The African Export-Import Bank (Afreximbank) has closed a $1.75 billion syndicated receivables purchase facility for Angola’s state oil company Sonangol, marking a major step toward strengthening the country’s oil sector and advancing its push for greater economic self-reliance.
Announced on Thursday, the financing package was arranged by Afreximbank alongside a group of mandated lead arrangers.
The facility is designed to support Sonangol’s operating and capital expenditure needs while reinforcing export-linked trade structures that underpin Angola’s foreign‑exchange earnings.

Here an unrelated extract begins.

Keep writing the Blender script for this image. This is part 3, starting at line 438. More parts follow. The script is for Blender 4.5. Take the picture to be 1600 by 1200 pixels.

“The transaction will help Sonangol meet its operating and capital needs, sustain export flows, increase energy availability and support Angola’s broader industrialisation and economic transformation, while directly contributing to increased African participation in global trade,” Haytham Elmaayergi, Executive Vice President, Global Trade Bank, Afreximbank, said.
He noted that the financing would help Sonangol maintain export flows, improve energy availability and support Angola’s broader industrialisation agenda.
The bank played a central role in structuring and syndicating the deal, introducing a de‑risked framework intended to cushion lenders from oil price volatility and provide more flexible security arrangements.
The official said the transaction aligned with Afreximbank’s mandate to expand African-led financing models and reduce dependence on external capital.
The deal is expected to bolster Angola’s economic development by enabling continued extraction and commercialisation of natural resources, strengthening export revenues and supporting value creation across the economy.